=== TASK INPUTS ===

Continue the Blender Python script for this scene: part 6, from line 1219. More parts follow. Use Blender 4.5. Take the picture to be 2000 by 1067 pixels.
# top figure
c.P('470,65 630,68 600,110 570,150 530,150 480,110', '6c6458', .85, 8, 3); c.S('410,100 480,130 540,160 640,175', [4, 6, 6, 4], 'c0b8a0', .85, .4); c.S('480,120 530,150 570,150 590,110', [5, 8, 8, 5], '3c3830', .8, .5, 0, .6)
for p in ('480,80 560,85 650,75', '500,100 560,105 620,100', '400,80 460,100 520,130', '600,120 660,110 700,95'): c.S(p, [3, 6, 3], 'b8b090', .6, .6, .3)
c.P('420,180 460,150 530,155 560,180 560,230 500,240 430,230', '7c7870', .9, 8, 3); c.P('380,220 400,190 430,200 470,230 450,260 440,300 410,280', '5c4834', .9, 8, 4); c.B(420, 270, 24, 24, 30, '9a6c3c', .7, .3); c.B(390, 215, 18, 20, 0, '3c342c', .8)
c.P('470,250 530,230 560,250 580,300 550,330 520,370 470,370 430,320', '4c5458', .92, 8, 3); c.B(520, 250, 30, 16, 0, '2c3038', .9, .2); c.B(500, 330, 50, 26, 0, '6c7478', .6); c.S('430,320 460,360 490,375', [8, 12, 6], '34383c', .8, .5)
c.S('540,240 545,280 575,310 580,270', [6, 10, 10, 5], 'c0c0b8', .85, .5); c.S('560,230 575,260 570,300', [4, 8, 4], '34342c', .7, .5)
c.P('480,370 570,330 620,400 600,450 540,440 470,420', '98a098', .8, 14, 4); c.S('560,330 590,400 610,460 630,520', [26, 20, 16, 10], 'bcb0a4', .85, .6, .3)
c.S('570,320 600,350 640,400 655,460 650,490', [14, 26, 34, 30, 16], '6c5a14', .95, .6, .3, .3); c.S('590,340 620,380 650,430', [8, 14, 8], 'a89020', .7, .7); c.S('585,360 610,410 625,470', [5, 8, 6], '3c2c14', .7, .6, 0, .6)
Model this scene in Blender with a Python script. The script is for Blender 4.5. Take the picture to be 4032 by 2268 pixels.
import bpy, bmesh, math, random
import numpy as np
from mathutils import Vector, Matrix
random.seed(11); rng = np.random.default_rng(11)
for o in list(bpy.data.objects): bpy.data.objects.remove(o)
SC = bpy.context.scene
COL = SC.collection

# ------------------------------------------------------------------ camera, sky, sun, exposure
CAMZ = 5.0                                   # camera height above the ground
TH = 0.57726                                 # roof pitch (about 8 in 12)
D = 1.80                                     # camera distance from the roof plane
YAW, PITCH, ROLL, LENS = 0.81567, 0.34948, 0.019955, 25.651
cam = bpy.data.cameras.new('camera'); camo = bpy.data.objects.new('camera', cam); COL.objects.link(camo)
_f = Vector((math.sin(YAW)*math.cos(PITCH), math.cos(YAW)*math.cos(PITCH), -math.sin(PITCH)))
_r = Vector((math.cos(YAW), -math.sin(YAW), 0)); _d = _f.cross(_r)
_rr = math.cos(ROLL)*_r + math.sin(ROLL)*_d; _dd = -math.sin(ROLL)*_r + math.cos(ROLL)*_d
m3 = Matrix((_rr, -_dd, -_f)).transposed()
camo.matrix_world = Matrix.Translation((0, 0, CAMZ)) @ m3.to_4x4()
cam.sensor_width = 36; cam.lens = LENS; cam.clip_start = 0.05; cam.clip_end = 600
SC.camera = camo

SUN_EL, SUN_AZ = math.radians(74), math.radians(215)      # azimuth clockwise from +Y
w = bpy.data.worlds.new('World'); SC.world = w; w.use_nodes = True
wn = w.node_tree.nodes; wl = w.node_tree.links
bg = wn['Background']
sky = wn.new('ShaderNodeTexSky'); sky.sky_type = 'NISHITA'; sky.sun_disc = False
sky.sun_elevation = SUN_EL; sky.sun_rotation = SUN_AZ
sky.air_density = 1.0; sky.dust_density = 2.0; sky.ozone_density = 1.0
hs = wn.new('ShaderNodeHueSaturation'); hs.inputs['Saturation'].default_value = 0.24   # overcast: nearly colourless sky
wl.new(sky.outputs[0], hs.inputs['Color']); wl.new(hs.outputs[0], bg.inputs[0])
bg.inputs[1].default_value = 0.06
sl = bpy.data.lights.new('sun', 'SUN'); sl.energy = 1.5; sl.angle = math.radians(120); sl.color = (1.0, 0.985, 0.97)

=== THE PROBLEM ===
Restate the whole of the material exactly.

=== RESPONSE ===
Continue the Blender Python script for this scene: part 6, from line 1219. More parts follow. Use Blender 4.5. Take the picture to be 2000 by 1067 pixels.
# top figure
c.P('470,65 630,68 600,110 570,150 530,150 480,110', '6c6458', .85, 8, 3); c.S('410,100 480,130 540,160 640,175', [4, 6, 6, 4], 'c0b8a0', .85, .4); c.S('480,120 530,150 570,150 590,110', [5, 8, 8, 5], '3c3830', .8, .5, 0, .6)
for p in ('480,80 560,85 650,75', '500,100 560,105 620,100', '400,80 460,100 520,130', '600,120 660,110 700,95'): c.S(p, [3, 6, 3], 'b8b090', .6, .6, .3)
c.P('420,180 460,150 530,155 560,180 560,230 500,240 430,230', '7c7870', .9, 8, 3); c.P('380,220 400,190 430,200 470,230 450,260 440,300 410,280', '5c4834', .9, 8, 4); c.B(420, 270, 24, 24, 30, '9a6c3c', .7, .3); c.B(390, 215, 18, 20, 0, '3c342c', .8)
c.P('470,250 530,230 560,250 580,300 550,330 520,370 470,370 430,320', '4c5458', .92, 8, 3); c.B(520, 250, 30, 16, 0, '2c3038', .9, .2); c.B(500, 330, 50, 26, 0, '6c7478', .6); c.S('430,320 460,360 490,375', [8, 12, 6], '34383c', .8, .5)
c.S('540,240 545,280 575,310 580,270', [6, 10, 10, 5], 'c0c0b8', .85, .5); c.S('560,230 575,260 570,300', [4, 8, 4], '34342c', .7, .5)
c.P('480,370 570,330 620,400 600,450 540,440 470,420', '98a098', .8, 14, 4); c.S('560,330 590,400 610,460 630,520', [26, 20, 16, 10], 'bcb0a4', .85, .6, .3)
c.S('570,320 600,350 640,400 655,460 650,490', [14, 26, 34, 30, 16], '6c5a14', .95, .6, .3, .3); c.S('590,340 620,380 650,430', [8, 14, 8], 'a89020', .7, .7); c.S('585,360 610,410 625,470', [5, 8, 6], '3c2c14', .7, .6, 0, .6)
Model this scene in Blender with a Python script. The script is for Blender 4.5. Take the picture to be 4032 by 2268 pixels.
import bpy, bmesh, math, random
import numpy as np
from mathutils import Vector, Matrix
random.seed(11); rng = np.random.default_rng(11)
for o in list(bpy.data.objects): bpy.data.objects.remove(o)
SC = bpy.context.scene
COL = SC.collection

# ------------------------------------------------------------------ camera, sky, sun, exposure
CAMZ = 5.0                                   # camera height above the ground
TH = 0.57726                                 # roof pitch (about 8 in 12)
D = 1.80                                     # camera distance from the roof plane
YAW, PITCH, ROLL, LENS = 0.81567, 0.34948, 0.019955, 25.651
cam = bpy.data.cameras.new('camera'); camo = bpy.data.objects.new('camera', cam); COL.objects.link(camo)
_f = Vector((math.sin(YAW)*math.cos(PITCH), math.cos(YAW)*math.cos(PITCH), -math.sin(PITCH)))
_r = Vector((math.cos(YAW), -math.sin(YAW), 0)); _d = _f.cross(_r)
_rr = math.cos(ROLL)*_r + math.sin(ROLL)*_d; _dd = -math.sin(ROLL)*_r + math.cos(ROLL)*_d
m3 = Matrix((_rr, -_dd, -_f)).transposed()
camo.matrix_world = Matrix.Translation((0, 0, CAMZ)) @ m3.to_4x4()
cam.sensor_width = 36; cam.lens = LENS; cam.clip_start = 0.05; cam.clip_end = 600
SC.camera = camo

SUN_EL, SUN_AZ = math.radians(74), math.radians(215)      # azimuth clockwise from +Y
w = bpy.data.worlds.new('World'); SC.world = w; w.use_nodes = True
wn = w.node_tree.nodes; wl = w.node_tree.links
bg = wn['Background']
sky = wn.new('ShaderNodeTexSky'); sky.sky_type = 'NISHITA'; sky.sun_disc = False
sky.sun_elevation = SUN_EL; sky.sun_rotation = SUN_AZ
sky.air_density = 1.0; sky.dust_density = 2.0; sky.ozone_density = 1.0
hs = wn.new('ShaderNodeHueSaturation'); hs.inputs['Saturation'].default_value = 0.24   # overcast: nearly colourless sky
wl.new(sky.outputs[0], hs.inputs['Color']); wl.new(hs.outputs[0], bg.inputs[0])
bg.inputs[1].default_value = 0.06
sl = bpy.data.lights.new('sun', 'SUN'); sl.energy = 1.5; sl.angle = math.radians(120); sl.color = (1.0, 0.985, 0.97)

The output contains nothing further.